>> BEGIN Records supplied

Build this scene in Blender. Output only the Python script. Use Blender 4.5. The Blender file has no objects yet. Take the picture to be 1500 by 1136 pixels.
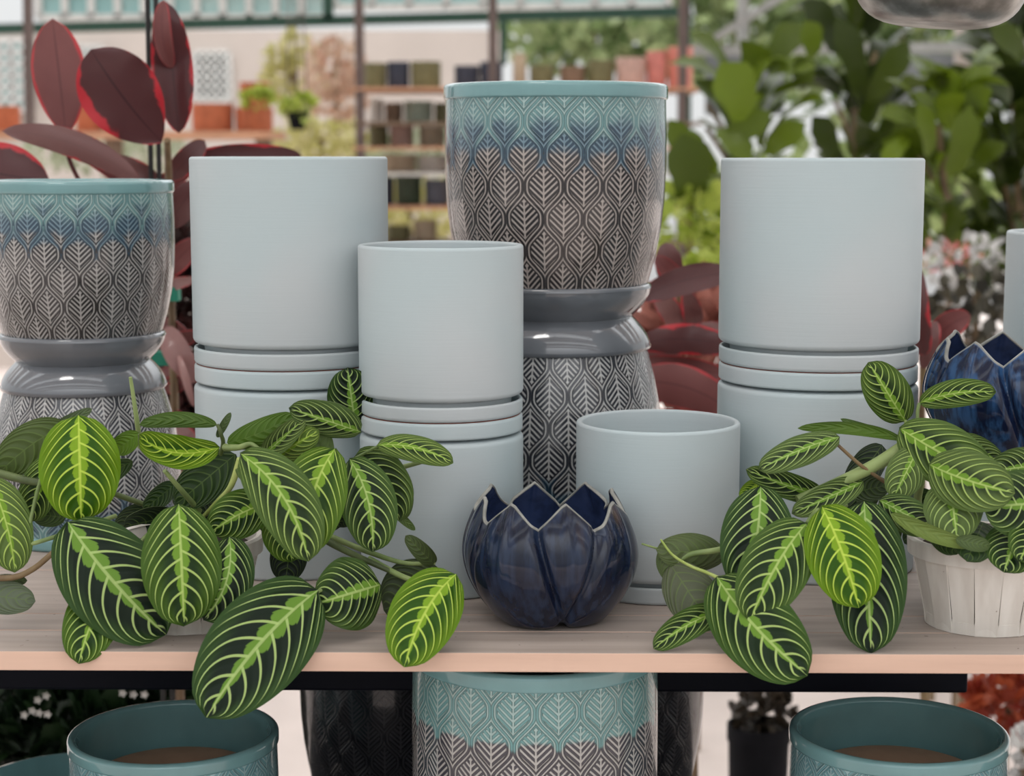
import bpy, math, random
from mathutils import Vector, Matrix, Quaternion
random.seed(7)
sc = bpy.context.scene
C = sc.collection
PI = math.pi
sc.view_settings.view_transform = 'Standard'
sc.view_settings.look = 'None'
sc.view_settings.gamma = 1
sc.view_settings.exposure = 0.0
try: sc.view_settings.use_curve_mapping = False
except Exception: pass

# ------------------------------------------------------------------ camera
F = 2600.0; CX, CY = 750.0, 568.0; HZ = 225.0
EYE = Vector((0, 0, 1.45)); TH = math.atan((CY-HZ)/F)
SHELF = 1.04
cd = bpy.data.cameras.new('camera'); cam = bpy.data.objects.new('camera', cd); C.objects.link(cam)
cd.sensor_width = 36; cd.lens = F/1500*36; cd.clip_start = .05; cd.clip_end = 200
cam.location = EYE; cam.rotation_euler = (PI/2-TH, 0, 0)
cd.dof.use_dof = True; cd.dof.focus_distance = 1.60; cd.dof.aperture_fstop = 62.4/10.0
sc.camera = cam
def ray(x, y):
    a = (x-CX)/F; b = (CY-y)/F
    return Vector((a, math.cos(TH)+b*math.sin(TH), -math.sin(TH)+b*math.cos(TH)))
def P(x, y, D):
    d = ray(x, y); return EYE + d*(D/d.y)
def PZ(x, y, z):
    d = ray(x, y); return EYE + d*((z-EYE.z)/d.z)
def px(n, D): return n*D/F      # pixels -> metres at distance D

# ------------------------------------------------------------------ node helper
class E:
    def __init__(s, nt, sock): s.nt = nt; s.s = sock
    def _m(s, op, *a, clamp=False):
        n = s.nt.nodes.new('ShaderNodeMath'); n.operation = op; n.use_clamp = clamp
        for i, v in enumerate((s,)+a):
            if isinstance(v, E): s.nt.links.new(v.s, n.inputs[i])
            else: n.inputs[i].default_value = v
        return E(s.nt, n.outputs[0])
    def __add__(s, o): return s._m('ADD', o)
    __radd__ = __add__
    def __sub__(s, o): return s._m('SUBTRACT', o)
    def __rsub__(s, o): return (s*-1.0)+o
    def __mul__(s, o): return s._m('MULTIPLY', o)
    __rmul__ = __mul__
    def __truediv__(s, o): return s._m('DIVIDE', o)
    def fr(s): return s._m('FRACT')
    def ab(s): return s._m('ABSOLUTE')
    def cos(s): return s._m('COSINE')
    def sin(s): return s._m('SINE')
    def pw(s, p): return s._m('POWER', p)
    def mn(s, o): return s._m('MINIMUM', o)
    def mx(s, o): return s._m('MAXIMUM', o)
    def lt(s, o): return s._m('LESS_THAN', o)
    def gt(s, o): return s._m('GREATER_THAN', o)
    def cl(s): return s._m('ADD', 0.0, clamp=True)
    def ss(s, a, b):                         # smoothstep a->b
        n = s.nt.nodes.new('ShaderNodeMapRange'); n.interpolation_type = 'SMOOTHSTEP'
        s.nt.links.new(s.s, n.inputs[0]); 
        if a <= b:
            n.inputs[1].default_value = a; n.inputs[2].default_value = b; n.inputs[3].default_value = 0; n.inputs[4].default_value = 1
        else:
            n.inputs[1].default_value = b; n.inputs[2].default_value = a; n.inputs[3].default_value = 1; n.inputs[4].default_value = 0
        return E(s.nt, n.outputs[0])
class MatB:
    def __init__(s, name, rough=.5, metal=0., coat=0., spec=.5):
        s.m = bpy.data.materials.new(name); s.m.use_nodes = True; s.nt = s.m.node_tree
        s.b = s.nt.nodes['Principled BSDF']; s.out = s.nt.nodes['Material Output']
        s.b.inputs['Roughness'].default_value = rough; s.b.inputs['Metallic'].default_value = metal
        s.b.inputs['Coat Weight'].default_value = coat; s.b.inputs['Coat Roughness'].default_value = .04
        s.b.inputs['Specular IOR Level'].default_value = spec
    def node(s, t): return s.nt.nodes.new(t)
    def link(s, a, b): s.nt.links.new(a.s if isinstance(a, E) else a, b)
    def uv(s):
        n = s.node('ShaderNodeUVMap'); sp = s.node('ShaderNodeSeparateXYZ'); s.link(n.outputs[0], sp.inputs[0])
        return E(s.nt, sp.outputs[0]), E(s.nt, sp.outputs[1])
    def obj(s):
        n = s.node('ShaderNodeTexCoord'); return n.outputs['Object']
    def noise(s, scale, detail=3, vec=None, stretch=None, rough=.5):
        n = s.node('ShaderNodeTexNoise'); n.inputs['Scale'].default_value = scale; n.inputs['Detail'].default_value = detail
        n.inputs['Roughness'].default_value = rough
        v = vec if vec is not None else s.obj()
        if stretch:
            mp = s.node('ShaderNodeMapping'); mp.inputs['Scale'].default_value = stretch; s.link(v, mp.inputs[0]); v = mp.outputs[0]
        s.link(v, n.inputs['Vector']); return E(s.nt, n.outputs[0])
    def mix(s, f, a, b):
        n = s.node('ShaderNodeMix'); n.data_type = 'RGBA'
        for k, v in ((0, f), (6, a), (7, b)):
            if isinstance(v, E): s.link(v, n.inputs[k])
            elif isinstance(v, tuple): n.inputs[k].default_value = (*v, 1)
            elif isinstance(v, (int, float)): n.inputs[k].default_value = v
            else: s.link(v, n.inputs[k])
        return n.outputs[2]
    def col(s, c):
        if isinstance(c, tuple): s.b.inputs['Base Color'].default_value = (*c, 1)
        else: s.link(c, s.b.inputs['Base Color'])
    def bump(s, h, dist=.001, strength=1.):
        n = s.node('ShaderNodeBump'); n.inputs['Distance'].default_value = dist; n.inputs['Strength'].default_value = strength
        s.link(h, n.inputs['Height']); s.link(n.outputs[0], s.b.inputs['Normal']); return n
    def translucent(s, col, f):
        t = s.node('ShaderNodeBsdfTranslucent'); mx = s.node('ShaderNodeMixShader'); mx.inputs[0].default_value = f
        if isinstance(col, tuple): t.inputs[0].default_value = (*col, 1)
        else: s.link(col, t.inputs[0])
        s.link(s.b.outputs[0], mx.inputs[1]); s.link(t.outputs[0], mx.inputs[2]); s.link(mx.outputs[0], s.out.inputs[0])
def flat(name, c, rough=.6, metal=0., coat=0., var=.12, scale=30, spec=.5, bump=0):
    M = MatB(name, rough, metal, coat, spec)
    n = M.noise(scale, 4)
    M.col(M.mix(n.ss(.3, .7), tuple(v*(1-var) for v in c), tuple(min(1, v*(1+var)) for v in c)))
    if bump: M.bump(n, bump)
    return M.m

# ------------------------------------------------------------------ mesh helper
class MB:
    def __init__(s): s.v = []; s.f = []; s.uv = []; s.mi = []
    def add(s, vs, fs, uvs=None, mi=0):
        o = len(s.v); s.v += [tuple(v) for v in vs]
        for i, f in enumerate(fs):
            s.f.append([o+k for k in f]); s.mi.append(mi if isinstance(mi, int) else mi[i])
            s.uv.append([uvs[i][k] if uvs else (0, 0) for k in range(len(f))])
    def box(s, x0, x1, y0, y1, z0, z1, mi=0, M=None):
        vs = [Vector((x, y, z)) for x in (x0, x1) for y in (y0, y1) for z in (z0, z1)]
        if M: vs = [M @ v for v in vs]
        s.add(vs, [(0,1,3,2), (4,6,7,5), (0,4,5,1), (2,3,7,6), (0,2,6,4), (1,5,7,3)], mi=mi)
    def lathe(s, prof, seg=96, c=(0,0,0), mi=0, uscale=1., vs=1., rfun=None):
        n = len(prof); V = []; Fc = []; U = []; MI = []
        for j in range(seg):
            a = 2*PI*j/seg
            for i, q in enumerate(prof):
                r, z = q[0], q[1]
                V.append((c[0]+r*math.sin(a), c[1]-r*math.cos(a), c[2]+z))
        for j in range(seg):
            k = (j+1) % seg
            for i in range(n-1):
                Fc.append((j*n+i, k*n+i, k*n+i+1, j*n+i+1))
                u0 = uscale*j/seg; u1 = uscale*(j+1)/seg; z0 = prof[i][1]*vs; z1 = prof[i+1][1]*vs
                U.append([(u0, z0), (u1, z0), (u1, z1), (u0, z1)])
                MI.append(prof[i][2] if len(prof[i]) > 2 else mi)
        s.add(V, Fc, U, MI)
    def tube(s, pts, rad, seg=10, mi=0, caps=True):
        pts = [Vector(p) for p in pts]; n = len(pts)
        rad = rad if isinstance(rad, (list, tuple)) else [rad]*n
        T = [(pts[min(i+1, n-1)]-pts[max(i-1, 0)]).normalized() for i in range(n)]
        up = Vector((0, 0, 1)) if abs(T[0].z) < .9 else Vector((1, 0, 0))
        A = T[0].cross(up).normalized(); V = []
        for i in range(n):
            A = (A-T[i]*A.dot(T[i])).normalized(); B = T[i].cross(A)
            for j in range(seg):
                a = 2*PI*j/seg; V.append(pts[i]+(A*math.cos(a)+B*math.sin(a))*rad[i])
        Fc = []; U = []
        for i in range(n-1):
            for j in range(seg):
                k = (j+1) % seg; Fc.append((i*seg+j, i*seg+k, (i+1)*seg+k, (i+1)*seg+j))
                U.append([(j/seg, i/n), ((j+1)/seg, i/n), ((j+1)/seg, (i+1)/n), (j/seg, (i+1)/n)])
        if caps:
            Fc.append(tuple(range(seg))[::-1]); U.append([(0, 0)]*seg)
            Fc.append(tuple((n-1)*seg+j for j in range(seg))); U.append([(0, 1)]*seg)
        s.add(V, Fc, U, mi)
    def build(s, name, mats, parent=None, smooth=True, loc=None, rot=None):
        me = bpy.data.meshes.new(name); me.from_pydata(s.v, [], s.f)
        ul = me.uv_layers.new(name='UVMap')
        flatuv = [c for f in s.uv for p in f for c in p]; ul.data.foreach_set('uv', flatuv)
        for m in (mats if isinstance(mats, (list, tuple)) else [mats]): me.materials.append(m)
        me.polygons.foreach_set('material_index', s.mi)
        me.polygons.foreach_set('use_smooth', [smooth]*len(s.f)); me.update()
        if smooth: me.set_sharp_from_angle(angle=math.radians(40))
        o = bpy.data.objects.new(name, me); C.objects.link(o)
        if parent: o.parent = parent
        if loc is not None: o.location = loc
        if rot is not None: o.rotation_euler = rot
        return o
def tag(o, label=None, cat=None, group=None, kind=None):
    if label: o['label'] = label
    if cat: o['category'] = cat
    if group: o['group'] = group
    if kind: o['kind'] = kind
    return o
def empty(name, loc, label, cat, group=None, rot=(0,0,0)):
    o = bpy.data.objects.new(name, None); C.objects.link(o); o.empty_display_size = .02
    o.location = loc; o.rotation_euler = rot; return tag(o, label, cat, group)
def copy_tree(o, parent=None):
    c = o.copy(); C.objects.link(c)
    if parent: c.parent = parent
    for ch in o.children: copy_tree(ch, c)
    return c
def arc(cx, cz, r, a0, a1, n=6):
    return [(cx+r*math.cos(math.radians(a0+(a1-a0)*i/n)), cz+r*math.sin(math.radians(a0+(a1-a0)*i/n))) for i in range(n+1)]

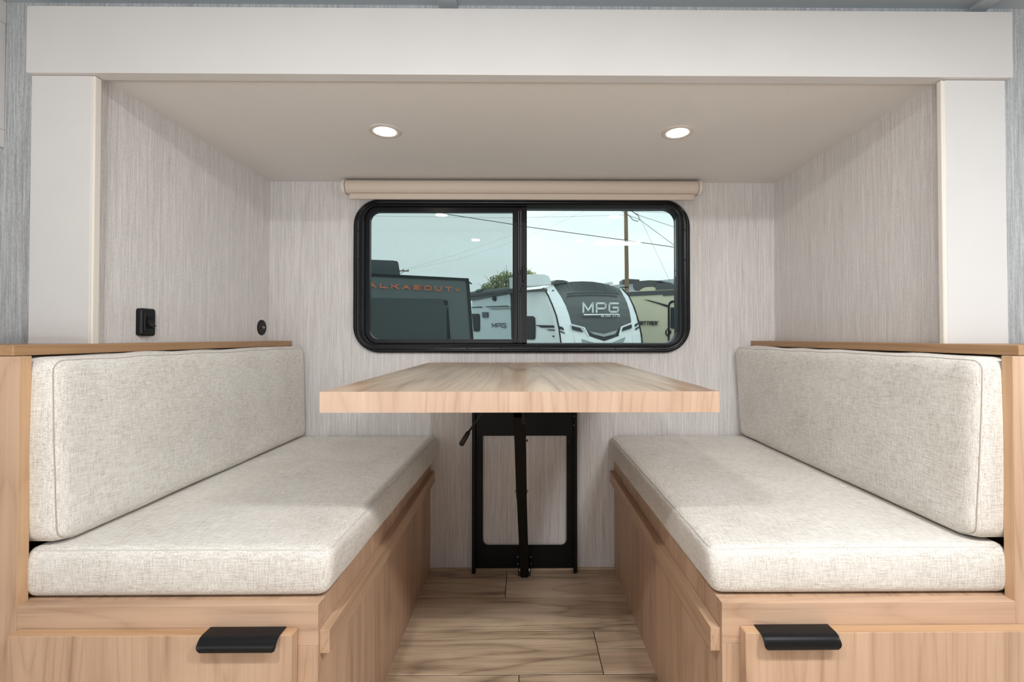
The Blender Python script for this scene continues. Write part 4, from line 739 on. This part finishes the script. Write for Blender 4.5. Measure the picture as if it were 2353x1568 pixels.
for k, nm, mm, th in (('s_window', 'side_window', 'o_black', 0.03), ('s_stripe_a', 'stripe_decal', 'o_decal', 0.01), ('s_stripe_b', 'stripe_decal', 'o_decal', 0.01), ('s_dot', 'marker_lamp', 'o_black', 0.02),
                      ('s_awning', 'awning_case', 'o_cover', 0.10), ('s_window2', 'side_window', 'o_black', 0.03), ('s_lamp', 'porch_lamp', 'o_cover', 0.05), ('s_marker', 'speaker', 'o_black', 0.05),
                      ('s_stripe_c', 'stripe_decal', 'o_decal', 0.01), ('s_stripe_d', 'stripe_decal', 'o_decal', 0.01), ('s_stripe_e', 'stripe_decal', 'o_grey', 0.01), ('s_post', 'awning_arm', 'o_black', 0.03)):
    part(nm, ext(G[k], ad * th), M[mm], t)
bm = bmesh.new(); add_tube(bm, G['s_roll'], 0.09, 10); fix(bm); part('awning_roll', bm, M['o_cover'], t)
part('lettering', lettering('MPG', *G['s_text'], 0.15, 0.18), M['o_decal'], t, label='small dark MPG lettering', kind='stuff')
part('rooftop_unit', ext(G['r_ac'], bd * 0.8), M['o_white'], t, label='white rounded rooftop unit')
part('roof_vent', ext(G['r_vent'], bd * 0.5), M['o_cover'], t); part('vent_cap', ext(G['r_cap'], bd * 0.2), M['o_white'], t); part('roof_hatch', ext(G['r_hatch'], bd * 0.5), M['o_cover'], t)
wheels(t, tuple(A0 + bd * 2.6 + ad * 0.05 + Vector((0, 0, GZ + 0.34))), bd * 0.8)

# beige trailer at the right
bdir = Vector((G['beige_dir'][0], G['beige_dir'][1], 0)).normalized(); bn = Vector((-bdir.y, bdir.x, 0))
if bn.y < 0: bn = -bn
t = thing('travel_trailer', (5.0, 15.3, GZ), 'beige travel trailer with dark stripe at the right edge of the window', 'trailer')
bb = [list(p) for p in G['b_body']]; bb[-1][2] = -0.4; bb[-2][2] = -0.4
part('body', ext(bb, bn * 2.3), M['o_beige'], t)
for k, nm, mm, th in (('b_band', 'roof_band', 'o_cover', 0.04), ('b_dark', 'awning_case', 'o_cover', 0.06), ('b_swoosh', 'stripe_decal', 'o_decal', 0.01), ('b_frame_o', 'door_frame', 'o_black', 0.03), ('b_window', 'door_window', 'o_decal', 0.02),
                      ('b_handle', 'door_handle', 'o_black', 0.04)):
    part(nm, ext(G[k], bn * th), M[mm], t)
bm = bmesh.new(); add_tube(bm, G['b_grab'], 0.022, 6); fix(bm); part('grab_bar', bm, M['o_black'], t)
part('rooftop_unit', ext(G['b_ac'], bn * 0.8), M['o_cover'], t); part('rooftop_unit', ext(G['b_ac2'], bn * 0.6), M['o_cover'], t); part('vent_dome', ext(G['b_cream'], bn * 0.5), M['o_cream'], t)
part('lettering', lettering('SPORTTREK', *G['b_text'], 0.20, 0.10, 0.25), M['o_decal'], t, label='dark SPORTTREK lettering', kind='stuff')
q_ = Vector(bb[-2]) - bdir * 2.0 + bn * 0.05
wheels(t, (q_.x, q_.y, GZ + 0.34), bdir * 0.8)

# far building, poles, wires, tree
t = thing('warehouse', (16.0, 57, GZ), 'pale low building with a dark rooftop box far behind the pole', 'building')
wpts = [list(p) for p in G['building']]
part('wall', ext([(p[0], p[1], (GZ if i in (3, 4) else p[2])) for i, p in enumerate(wpts)], (0, 8, 0)), M['o_wall'], t)
part('roof_box', ext(G['far_box'], (0, 2, 0)), M['o_cover'], t)
t = thing('utility_pole', (8.32, 38, GZ), 'brown wooden utility pole with wires right of the window mullion', 'pole')
bm = bmesh.new(); add_tube(bm, [(8.30, 38, GZ), (8.28, 38, 6.2), (8.20, 38, 12.6)], [0.19, 0.165, 0.14], 12); fix(bm); part('pole', bm, M['o_pole'], t)
part('side_bracket', ext(G['crossarm'], (0, 0.2, 0)), M['o_black'], t)
fp = G['far_pole']
t = thing('far_utility_pole', (-10.4, 38, GZ), 'distant utility pole crossarm beside the charcoal rooftop unit', 'pole')
bm = bmesh.new(); add_tube(bm, [(-10.6, 38, GZ), (-10.6, 38, 6.6)], 0.15, 10); part('pole', bm, M['o_pole'], t)
bm = bmesh.new(); add_tube(bm, [(-11.9, 38.1, fp[0][2] + .05), fp[1]], 0.05, 6); part('crossarm', bm, M['o_pole'], t)
bm = bmesh.new(); add_tube(bm, [(-10.5, 38.05, 5.6), fp[3]], 0.02, 6); part('brace', bm, M['o_pole'], t)
for q in (fp[4], fp[5]):
    bm = bmesh.new(); add_tube(bm, [(q[0], q[1], 6.15), (q[0], q[1], q[2])], 0.035, 6); part('insulator', bm, M['o_wire'], t)
wl = {'wires': 'thick dark cable sloping down to the right across both panes', 'wires2': 'topmost thin wire reaching the brown pole', 'wires3': 'second thin wire below the top one, ending at the pole', 'wires4': 'thin wire from the pole top to the right frame edge',
      'wires5': 'straight service wire falling steeply right of the pole', 'wires6': 'faint guy wire falling to the beige trailer roof', 'wires7': 'upper faint wire rising from the distant crossarm', 'wires8': 'lower faint wire rising from the distant crossarm', 'wires9': 'looped slack cable beside the pole'}
wr = {'wires7': 0.004, 'wires8': 0.004, 'wires': 0.028, 'wires5': 0.018, 'wires9': 0.028, 'wires4': 0.016, 'wires2': 0.012}
for k, lb in wl.items():
    bm = bmesh.new(); P = G[k]
    if k not in ('wires9', 'wires6'):
        a, b = Vector(P[0]), Vector(P[-1]); d = (b - a); P = [a - d * 0.25] + [Vector(p) for p in P] + [b + d * (0.25 if k in ('wires', 'wires4', 'wires5', 'wires7', 'wires8') else 0.0)]
    add_tube(bm, P, wr.get(k, 0.008), 6)
    o = part('power_line', bm, M['o_wire'], None, origin=tuple(P[1])); tag(o, lb, 'cable', 'overhead lines seen through the window')
t = thing('tree', (-1.6, 40, GZ), 'sparse green spring tree beyond the trailers', 'tree')
bm = bmesh.new(); rnd = random.Random(5)
base = Vector((-1.55, 40, GZ)); trunk = [base, Vector((-1.5, 40, 2.2)), Vector((-1.55, 40, 3.9))]
add_tube(bm, trunk, [0.30, 0.22, 0.15], 8)
blobs = [(-3.0, 5.0, 0.75), (-2.3, 5.55, 0.85), (-1.45, 5.9, 0.95), (-2.5, 4.7, 0.7), (-0.9, 5.5, 0.9), (0.0, 6.2, 0.75), (0.6, 6.0, 0.65), (-1.8, 5.0, 0.7), (-3.5, 4.6, 0.5), (-0.2, 5.4, 0.7)]
for bx_, bz_, br in blobs:
    e = Vector((bx_, 40 + rnd.uniform(-.4, .4), bz_)); s0 = Vector((-1.55, 40, 3.3 + rnd.uniform(0, .8))); mdp = s0.lerp(e, 0.5) + Vector((0, 0, -0.15))
    add_tube(bm, [s0, mdp, e], [0.09, 0.05, 0.02], 6)
    for q in range(5):
        e2 = e + Vector((rnd.gauss(0, 1), rnd.gauss(0, 1), rnd.gauss(0.3, 1))) * br * 0.5; add_tube(bm, [mdp.lerp(e, rnd.random()), e2], [0.03, 0.008], 5)
fix(bm); part('trunk', bm, M['o_bark'], t)
bm = bmesh.new()
for bx_, bz_, br in blobs:
    for q in range(int(520 * br)):
        v = Vector((rnd.gauss(0, 1), rnd.gauss(0, 1), rnd.gauss(0, 1))).normalized() * (rnd.random() ** 0.45) * br * 0.85
        v.z *= 0.75; c = Vector((bx_, 40, bz_)) + v; s = rnd.uniform(0.035, 0.075)
        a = Vector((rnd.gauss(0, 1), rnd.gauss(0, 1), rnd.gauss(0, 1))).normalized(); b = a.orthogonal().normalized() * s; a = a * s * 1.5
        vs = [bm.verts.new(c + p) for p in (-a, b, a, -b)]; bm.faces.new(vs)
part('foliage', bm, M['o_leaf'], t, kind='stuff')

>> END Records supplied

### Objective
Search the listing for the word "pixels". Copy every line in which it occurs.

### Result for this task
Build this scene in Blender. Output only the Python script. Use Blender 4.5. The Blender file has no objects yet. Take the picture to be 1500 by 1136 pixels.
def px(n, D): return n*D/F      # pixels -> metres at distance D
The Blender Python script for this scene continues. Write part 4, from line 739 on. This part finishes the script. Write for Blender 4.5. Measure the picture as if it were 2353x1568 pixels.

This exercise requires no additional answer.